Con independencia de la maldad intrínseca del aborto, aquí y ahora nos preguntamos: ¿cómo se compatibiliza este trato desigual? ¿Qué protocolo siniestro permite financiar las elucubraciones seudo científicas de quienes viven de la muerte de los miembros de Cristo más inocentes? ¿Y la paradoja de ayudar a las madres, impidiéndoles serlo? ¿Es que cabe el intento de subvencionar el perfeccionamiento técnico a la hora de descuartizar a un ser humano vivo?
Cuando pasen los años y se alcance unanimidad al establecer con el debido detalle los verdaderos derechos del hombre, alguien recordará los asesinatos del aborto como el crimen más abundante y consentido de la Historia. Y la condena se extenderá sin atenuantes a la actitud de toda una generación esterilizada en sus mejores sentimientos que vendía por treinta momentos de comodidad o de placer las treinta piltrafas del hijo no nacido, y a quienes consintieron por activa o por pasiva semejante monstruosidad.
De despenalizar ciertos supuestos excepcionales a establecer el derecho de la mujer sobre la vida de otro ser, distinto e indefenso, que además necesita de sus entrañas para llegar a nacer, va un salto cualitativo que sólo el egoísmo y la subversión que nacen de la ignorancia son capaces de dar.
Pero además, el comportamiento de nuestros dirigentes —una vela a Dios y otra al diablo— carece públicamente de coherencia al participar de forma elocuente en una procesión, después de avalar con su voto o con su silencio una ley que va contra el derecho natural y que profana el verdadero templo del Espíritu Santo que es esa pequeña criatura de Dios.
Hay que hablar, por tanto, de un supino desconocimiento o de doblez, de falsedad y de hipocresía. Porque respetar las formas y participar en el homenaje a una efigie del Nazareno, de su Madre o de los santos, o incluso del mismo Dios Eucaristía, sin defender al mismo tiempo algo tan elemental como la dignidad y la vida de de los miembros más débiles del Cuerpo Místico de Cristo, no sólo no tiene ninguna significación ni valor religioso, sino que entra dentro de la más burda farsa y del fingimiento más rebuscado. Cuando no forma parte de una sutil manera de mantener encendidas las brasas de una permanente campaña electoral.
Basta aplicar la ley natural e invocar el «No matarás» del Dios del Sinaí y las palabras de Jesucristo, Nuestro Señor, para reclamar un comportamiento congruente a quienes incluso se declaran cristianos más o menos practicantes.
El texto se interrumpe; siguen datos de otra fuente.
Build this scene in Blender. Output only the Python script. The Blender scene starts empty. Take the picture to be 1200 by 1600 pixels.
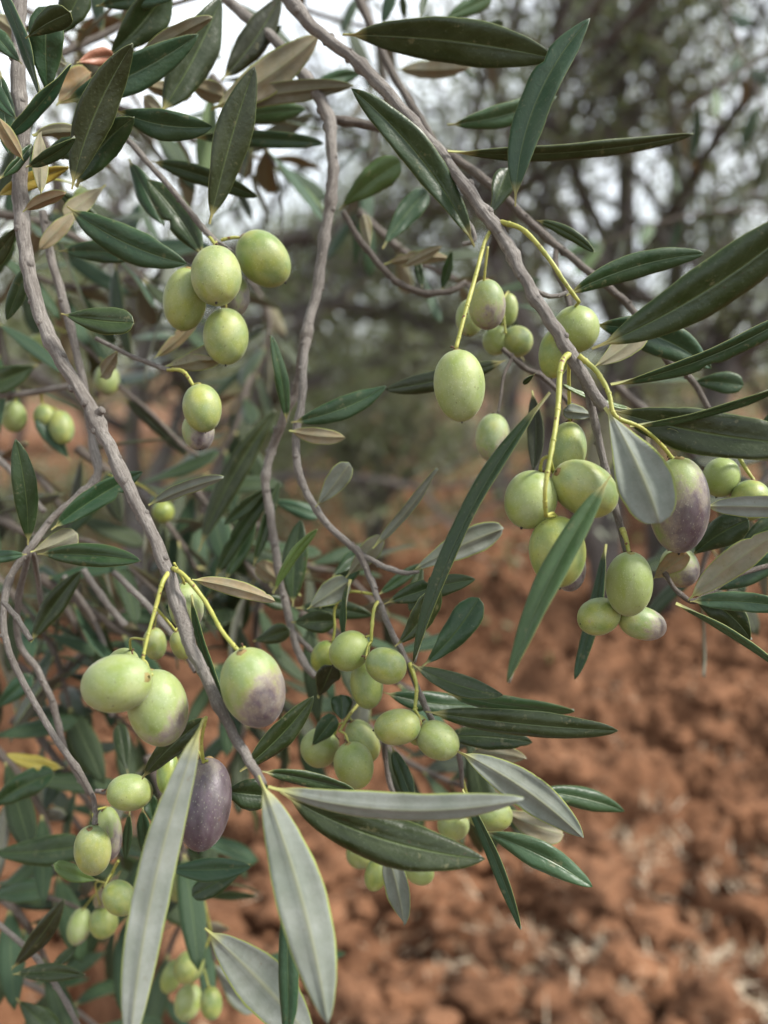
import bpy, bmesh, math, random
import numpy as np
from mathutils import Vector, Matrix, noise, Quaternion
R = math.radians
rnd = random.Random(7)
sc = bpy.context.scene
col = sc.collection

# ------------------------------------------------------------------ camera
FPX, PITCH, CAMH = 1280.0, 9.8, 1.5
cd = bpy.data.cameras.new('camera'); cam = bpy.data.objects.new('camera', cd); col.objects.link(cam)
cam.location = (0, 0, CAMH); cam.rotation_euler = (R(90 - PITCH), 0, 0)
cd.sensor_fit = 'VERTICAL'; cd.sensor_height = 36; cd.lens = 36 * FPX / 1600
cd.clip_start = 0.01; cd.clip_end = 2000
cd.dof.use_dof = True; cd.dof.focus_distance = 0.285; cd.dof.aperture_fstop = cd.lens / 4.9
cd.dof.aperture_blades = 0
sc.camera = cam
# ------------------------------------------------------------------ world, sun, exposure
SUN_EL, SUN_AZ = 47, 80         # azimuth: degrees to the right of straight behind the camera
w = bpy.data.worlds.new('World'); sc.world = w; w.use_nodes = True
nt = w.node_tree; bg = nt.nodes['Background']
sky = nt.nodes.new('ShaderNodeTexSky'); sky.sky_type = 'NISHITA'; sky.sun_disc = False
sky.sun_elevation = R(SUN_EL); sky.sun_rotation = R(180 - SUN_AZ)
tc = nt.nodes.new('ShaderNodeTexCoord'); cn = nt.nodes.new('ShaderNodeTexNoise')
cn.inputs['Scale'].default_value = 3.0; cn.inputs['Detail'].default_value = 5
nt.links.new(tc.outputs['Generated'], cn.inputs['Vector'])
cr = nt.nodes.new('ShaderNodeValToRGB')
cr.color_ramp.elements[0].position = .3; cr.color_ramp.elements[0].color = (11.6, 12.6, 13.6, 1)
cr.color_ramp.elements[1].position = .7; cr.color_ramp.elements[1].color = (16.5, 17.0, 17.6, 1)
nt.links.new(cn.outputs['Fac'], cr.inputs['Fac'])
mx = nt.nodes.new('ShaderNodeMix'); mx.data_type = 'RGBA'; mx.inputs[0].default_value = .82
nt.links.new(sky.outputs[0], mx.inputs[6]); nt.links.new(cr.outputs[0], mx.inputs[7])
nt.links.new(mx.outputs[2], bg.inputs['Color']); bg.inputs['Strength'].default_value = 0.10
sl = bpy.data.lights.new('sun', 'SUN'); sl.energy = 5.0; sl.angle = R(9); sl.color = (1, .955, .89)
so = bpy.data.objects.new('sun', sl); col.objects.link(so)
az, el = R(SUN_AZ), R(SUN_EL)
sdir = Vector((math.sin(az) * math.cos(el), -math.cos(az) * math.cos(el), math.sin(el)))   # towards the sun
so.rotation_euler = sdir.to_track_quat('Z', 'Y').to_euler(); so.location = sdir * 5
vs = sc.view_settings; vs.view_transform = 'Standard'; vs.look = 'None'; vs.gamma = 1
vs.exposure = 0.40; vs.use_curve_mapping = False
sc.cycles.max_bounces = 6; sc.cycles.transparent_max_bounces = 4

# ------------------------------------------------------------------ helpers
CM = Matrix.Translation(cam.location) @ cam.rotation_euler.to_matrix().to_4x4()
CAMP = Vector(cam.location)
def at(x, y, d):                    # photo pixel and depth in metres -> world point
    return CM @ Vector(((x - 600) / FPX * d, (800 - y) / FPX * d, -d))
def ground_at(x, y):
    v = at(x, y, 1) - CAMP
    return CAMP + v * (-CAMH / v.z)
def tag(o, label=None, cat=None, group=None, kind=None):
    if label: o['label'] = label
    if cat: o['category'] = cat
    if group: o['group'] = group
    if kind: o['kind'] = kind
    return o
def empty(name, loc, label, cat, group=None):
    o = bpy.data.objects.new(name, None); o.location = loc; o.empty_display_size = .01
    col.objects.link(o); return tag(o, label, cat, group)
WL = {}
def wloc(o):
    return WL.get(o.name, Vector(o.location))
def link(name, me, parent=None, loc=None):
    o = bpy.data.objects.new(name, me); col.objects.link(o)
    loc = Vector(loc) if loc is not None else Vector((0, 0, 0))
    if parent is not None:
        o.parent = parent; o.location = loc - wloc(parent)
    else:
        o.location = loc
    WL[o.name] = loc
    return o
def mesh(name, verts, faces, mats, mi=None, uv=None, smooth=True):
    me = bpy.data.meshes.new(name)
    me.from_pydata([tuple(v) for v in verts], [], faces)
    for m in mats: me.materials.append(m)
    if mi is not None: me.polygons.foreach_set('material_index', mi)
    if smooth: me.polygons.foreach_set('use_smooth', [True] * len(faces))
    if uv is not None:
        l = me.uv_layers.new(name='UVMap'); fl = []
        for f in faces:
            for v in f: fl += uv[v]
        l.data.foreach_set('uv', fl)
    me.update(); return me

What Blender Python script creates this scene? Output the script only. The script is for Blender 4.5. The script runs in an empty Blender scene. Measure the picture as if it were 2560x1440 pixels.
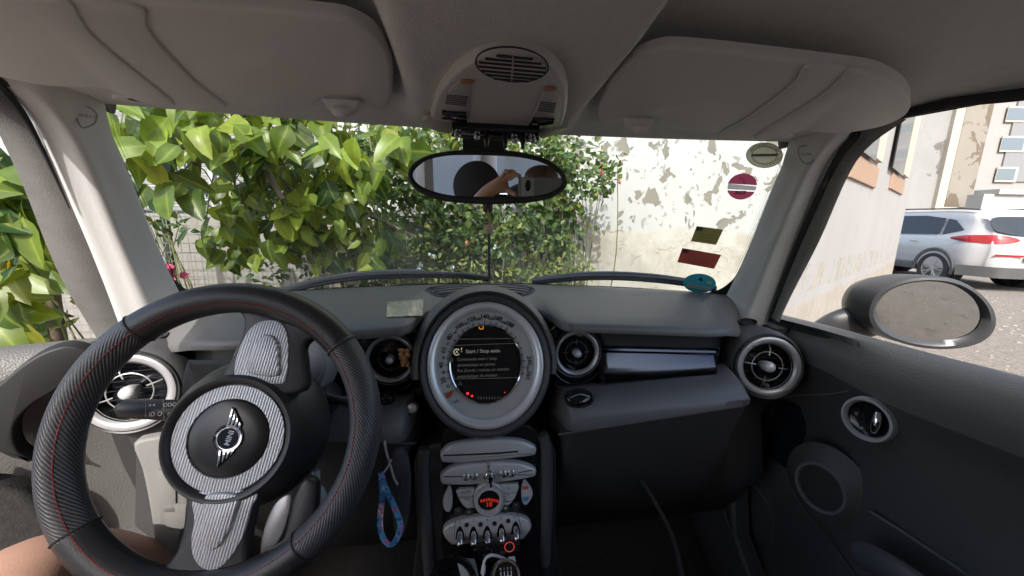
import bpy, bmesh, math, random
from mathutils import Vector, Matrix
V = Vector
random.seed(7)
scene = bpy.context.scene
COL = scene.collection

# ------------------------------------------------------------------ camera
GZ = -1.22                                   # ground height (the lens is z = 0, x = 0 is the car's centre line)
CAM = V((-0.0514, 0.0, 0.0))
FPX = 920.0
_y, _p, _r = math.radians(8.166), math.radians(10.5), math.radians(1.146)
FW = V((math.sin(_y) * math.cos(_p), math.cos(_y) * math.cos(_p), -math.sin(_p)))
_r0 = V((math.cos(_y), -math.sin(_y), 0)); _u0 = _r0.cross(FW)
RT = _r0 * math.cos(_r) + _u0 * math.sin(_r)
UP = -_r0 * math.sin(_r) + _u0 * math.cos(_r)
cd = bpy.data.cameras.new('camera'); cam = bpy.data.objects.new('camera', cd); COL.objects.link(cam)
M = Matrix((RT, UP, -FW)).transposed().to_4x4(); M.translation = CAM
cam.matrix_world = M
cd.sensor_width = 36; cd.lens = 36 * FPX / 2560; cd.clip_start = 0.002; cd.clip_end = 900
scene.camera = cam

# ------------------------------------------------------------------ light
SUN = V((-0.16, -0.74, 0.65)).normalized()
wd = bpy.data.worlds.new("World"); scene.world = wd; wd.use_nodes = True
nt = wd.node_tree; bg = nt.nodes['Background']
sky = nt.nodes.new('ShaderNodeTexSky'); sky.sky_type = 'NISHITA'; sky.sun_disc = False
sky.sun_elevation = math.asin(SUN.z); sky.sun_rotation = math.atan2(SUN.x, SUN.y)
sky.dust_density = 3.0
nt.links.new(sky.outputs[0], bg.inputs[0]); bg.inputs[1].default_value = 0.15
sl = bpy.data.lights.new('sun', 'SUN'); sl.energy = 2.0; sl.angle = math.radians(0.5); sl.color = (1, 0.965, 0.91)
so = bpy.data.objects.new('sun', sl); COL.objects.link(so); so.location = (0, -5, 20)
so.rotation_euler = SUN.to_track_quat('Z', 'Y').to_euler()
vs = scene.view_settings; vs.view_transform = 'Standard'; vs.look = 'None'; vs.exposure = 1.5; vs.gamma = 1; vs.use_curve_mapping = False
cy = scene.cycles
cy.max_bounces = 10; cy.diffuse_bounces = 6; cy.glossy_bounces = 4; cy.transmission_bounces = 6; cy.transparent_max_bounces = 24
cy.use_denoising = True; cy.sample_clamp_indirect = 6; cy.caustics_reflective = False; cy.caustics_refractive = False
try: cy.denoiser = 'OPENIMAGEDENOISE'
except Exception: pass

# ------------------------------------------------------------------ points from the photograph's rays
def ray(px, py): return FW + RT * ((px - 1280) / FPX) - UP * ((py - 720) / FPX)
def on(px, py, ax, v):
    d = ray(px, py); return CAM + d * ((v - CAM[ax]) / d[ax])
def X(px, py, v): return on(px, py, 0, v)
def Y(px, py, v): return on(px, py, 1, v)
def Z(px, py, v): return on(px, py, 2, v)
def PL(px, py, p0, n):
    d = ray(px, py); p0 = V(p0); n = V(n); return CAM + d * ((p0 - CAM).dot(n) / d.dot(n))
def lerp(a, b, t): return a + (b - a) * t
def ss(a, b, x):
    t = min(1, max(0, (x - a) / (b - a))); return t * t * (3 - 2 * t)
def cw(xc, zc, z=0.0):                        # ground-plan point given right/ahead of the lens
    return V((CAM.x + xc * math.cos(_y) + zc * math.sin(_y), -xc * math.sin(_y) + zc * math.cos(_y), z))
def spl(pts, n=6, closed=False):
    pts = [V(p) for p in pts]; out = []; L = len(pts)
    for i in range(L if closed else L - 1):
        g = (lambda k: pts[k % L]) if closed else (lambda k: pts[min(max(k, 0), L - 1)])
        a, b, c, d = g(i - 1), g(i), g(i + 1), g(i + 2)
        for k in range(n):
            t = k / n
            out.append(0.5 * ((2 * b) + (c - a) * t + (2 * a - 5 * b + 4 * c - d) * t * t + (3 * b - a - 3 * c + d) * t ** 3))
    if not closed: out.append(pts[-1].copy())
    return out
def basis(n, up=V((0, 0, 1))):
    n = V(n).normalized(); a = up.cross(n)
    if a.length < 1e-4: a = V((1, 0, 0))
    a.normalize(); return a, n.cross(a), n      # right (seen from the front of n), up, normal

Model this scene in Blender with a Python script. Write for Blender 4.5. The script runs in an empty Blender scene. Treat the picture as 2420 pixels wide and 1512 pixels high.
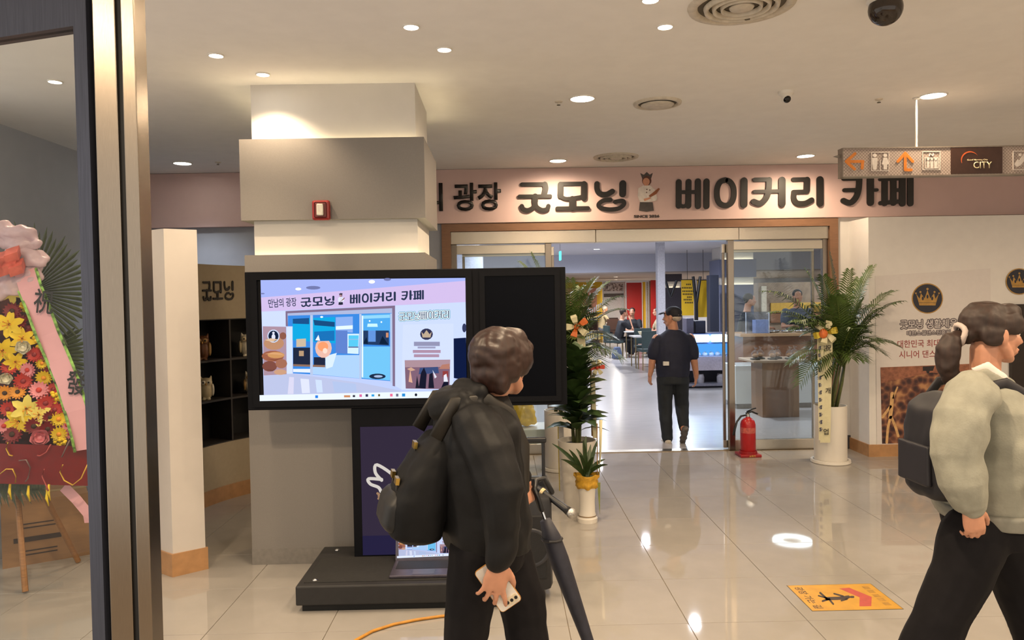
# Lobby in front of a bakery cafe: kiosk by a column, glazed shopfront, passers-by.
import bpy, bmesh, math, random
import numpy as np
from mathutils import Vector, Matrix, noise

random.seed(7)
SC = bpy.context.scene
COL = SC.collection
# ------------------------------------------------------------------ camera
CAM_H, FPX, CX, CY = 1.6, 1800.0, 1210.0, 756.0
ROLL = math.radians(1.0)
def _cam_axes(vpx=1185.0, vpy=710.0):
    dx, dy = vpx - CX, vpy - CY
    u = dx * math.cos(ROLL) - dy * math.sin(ROLL)
    v = dx * math.sin(ROLL) + dy * math.cos(ROLL)
    yd = np.array([u, v, FPX]); yd /= np.linalg.norm(yd)
    up = np.array([0, -1.0, 0]); up = up - yd * up.dot(yd); up /= np.linalg.norm(up)
    return np.array([np.cross(yd, up), yd, up])
RC = _cam_axes()
def ray(x, y):
    dx, dy = x - CX, y - CY
    u = dx * math.cos(ROLL) - dy * math.sin(ROLL)
    v = dx * math.sin(ROLL) + dy * math.cos(ROLL)
    return RC @ np.array([u, v, FPX])
def P(x, y, Y):
    "point seen at photo pixel (x, y) that stands Y metres into the hall"
    d = ray(x, y); t = Y / d[1]
    return Vector((d[0] * t, Y, CAM_H + d[2] * t))
def G(x, y, z=0.0):
    "point at height z seen at photo pixel (x, y)"
    d = ray(x, y); t = (z - CAM_H) / d[2]
    return Vector((d[0] * t, d[1] * t, z))
cam = bpy.data.cameras.new('camera')
cam.sensor_fit = 'HORIZONTAL'; cam.sensor_width = 36.0
cam.lens = FPX / 2420.0 * 36.0
cam.clip_start = 0.05; cam.clip_end = 200
camo = bpy.data.objects.new('camera', cam); COL.objects.link(camo)
_r = Vector(RC @ np.array([math.cos(ROLL), math.sin(ROLL), 0]))
_d = Vector(RC @ np.array([-math.sin(ROLL), math.cos(ROLL), 0]))
_f = Vector(RC @ np.array([0, 0, 1.0]))
camo.matrix_world = Matrix(((_r.x, -_d.x, -_f.x, 0), (_r.y, -_d.y, -_f.y, 0), (_r.z, -_d.z, -_f.z, CAM_H), (0, 0, 0, 1)))
SC.camera = camo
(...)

Otros políticos hace tiempo que se han quitado la máscara y extienden su desprecio a los valores evangélicos, en relación con los nacidos y los no nacidos, con el Cuerpo de Cristo de la custodia de Arfe y con cualquier referencia cristiana que perviva en nuestra cultura: las raíces de Europa, el crucifijo, la enseñanza de la Religión en la escuela…
Al menos, a éstos, se les ve venir. Y sin la vara.